Poke The Box Review

I received this book in the mail.

It's nice to be sent books. And it's by Seth!

The book is called Poke The Box. It's about making a start. Seth encourages us to just jump in and do things. It doesn't matter if they go wrong, the important thing is to make the start. To break out of conservative patterns. It's a scatter-shot rant about the death of the industrial revolution, with Godin inciting us, over and over again, to take action.

Gotta say, I was a little disappointed by the book. It skates over the surface, didn't really hang together, and recycles some pretty tired themes. This review amused me.

Or maybe this book is the start of something else Seth has in mind. I don't know. Having said that, I think the central point of the book is valuable, and that is to.....

Start Something

Do you ever regret not buying a particular domain name? Or a particular site? Do you regret not having started a site in that niche that is now taking off? Do you ever feel you've missed the boat on affiliate marketing? Do you regret not going harder at SEO in the days when it was just that much easier?

I think a lot of us can relate. There are always regrets and missed opportunities.

We *could* have done some of these things. But, for whatever reason, we didn't. And we probably still find reasons not to make a start on things today. Chances are, we're going to regret not having started them when we look back five years from now, too.

Take Seth's advice, and just make the start on that thing you are thinking of doing.

Fail At Something

Often we don't start something because we're scared of failing. However, as we know, failure is a part of life. The old cliche about the only way never to fail is to never try anything - rings true.

In SEO, one thing that might be good to start, if you're not doing so already, is some simple testing. Buy a few cheap domain names, add a little content, and try to get the site ranking for some obscure keyword term. As you don't really care about the keyword term, you can remain focused on pure SEO. If it fails to work, it doesn't matter. In fact, that tells you something about whatever technique you were using.Throw a few links at it. What happens? Does this fail to produce rankings? At least you know who not to get links from in future!

This is something I've let slip lately, so I'm going to make a new start on it, too.

Do Something Worth Doing

Seth mentions Tom Peters, who wrote "In Search Of Excellence". Seth sees that Peters is frustrated, because people are hearing his message, without embracing the thinking behind it. Being excellent isn't about doing what working extra hard at doing what you're told, it's about making the leap and doing work you decide is worth doing.

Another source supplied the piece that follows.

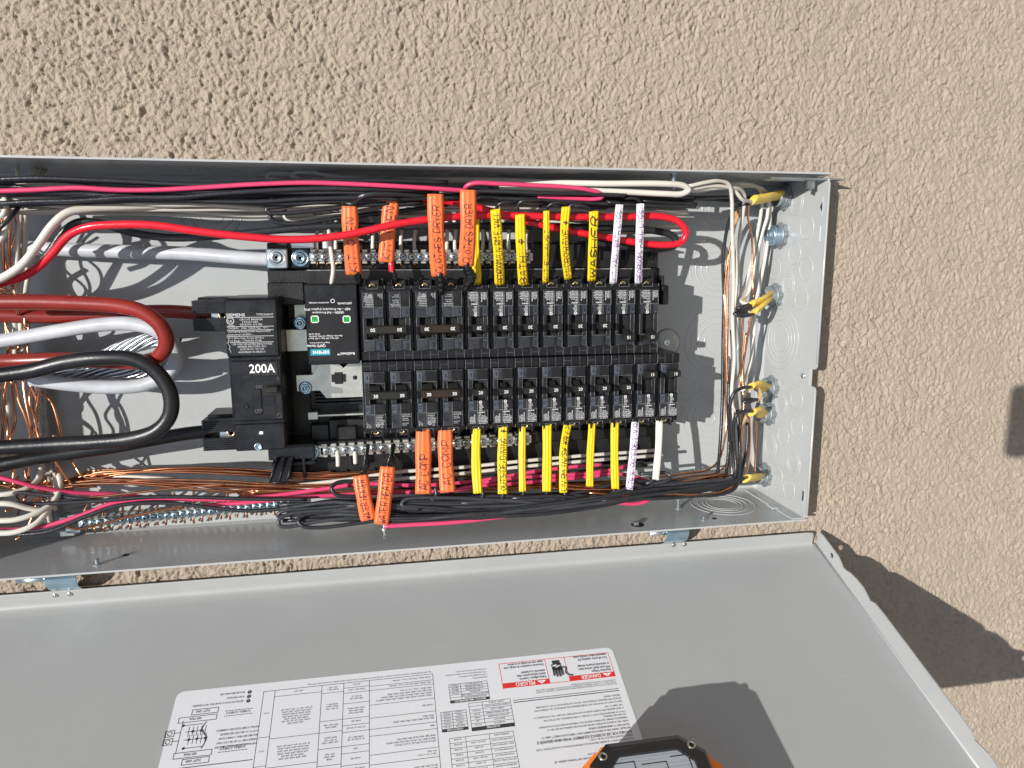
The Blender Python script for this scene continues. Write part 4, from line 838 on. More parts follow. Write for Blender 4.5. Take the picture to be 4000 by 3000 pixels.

Sometimes, the thing that enables us to keep going with a site is simply that we believe in it. Nobody else might be paying attention. The rankings are mediocre. No one is linking to it. But if we feel what we're doing is worthwhile, we're more likely to work through the rough patches when there is no other reward on offer. If we don't really believe in a project, it's hard to find the will to work through the inevitable challenges.

Summary

Well, I guess should just say "Go!" :)

Why not - today - start something new.

Published: March 17, 2011 by A Reader in book reviews

Comments

mishakorytov
March 17, 2011 - 9:11pm

Thanks for encouragement! we really should.

iBrian
March 21, 2011 - 11:50am

I was re-reading the Purple Cow book recently.

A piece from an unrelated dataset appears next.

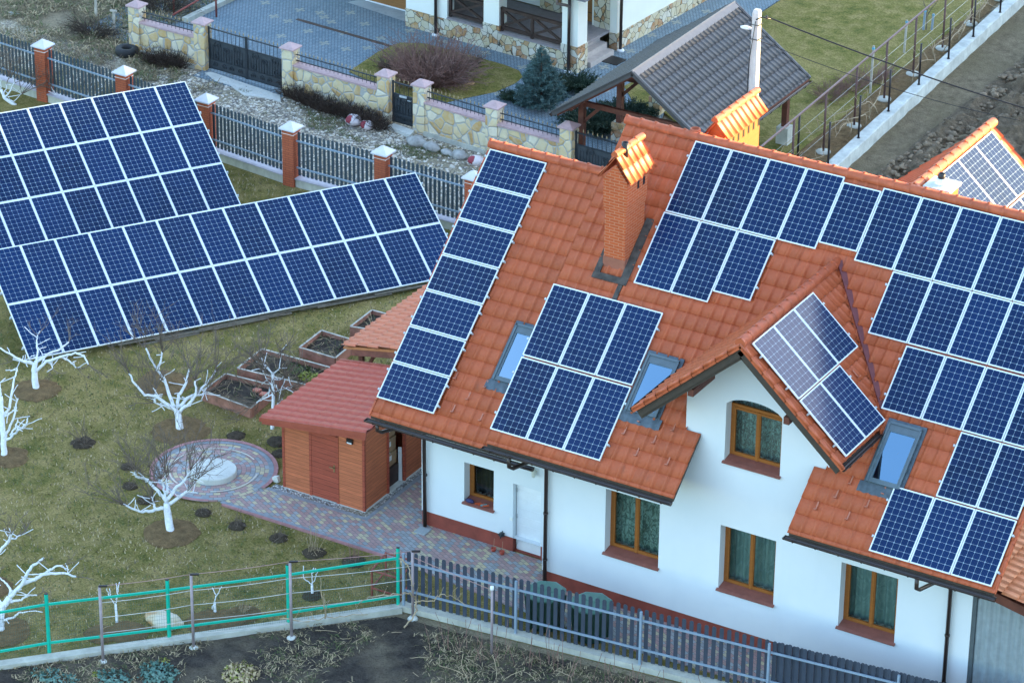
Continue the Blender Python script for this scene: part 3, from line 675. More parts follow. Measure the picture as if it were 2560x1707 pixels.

Originally, I thought it was brilliant and inspiring.

Now one recession later, and all the practical business problems I had to overcome, it's easy to see it as fluffy nonsense.

I can't help but wonder how many of the people in that book were actually risking anything of their own.

It's easy to risk other people's money. It's different when it's the difference between having a roof over your head and losing everything.

But my business is growing stronger despite the recession, not because I looked to fluffy ideas, but because I looked to root in solid basic business principles.

I fear "Poke the Box" is going to be another of these fluffy ideas books, written about people who drift from one VC spend to another.

If you're going to appeal to me as a customer, Seth, I need to to stop pointing out how crap corporates are, because we can see that anyway - and doing so does not a better small business business build.

Instead, talk about business realities. That means measuring success with solid figures, not misleading %'s and glib statements.

In the meantime, I have a business to run.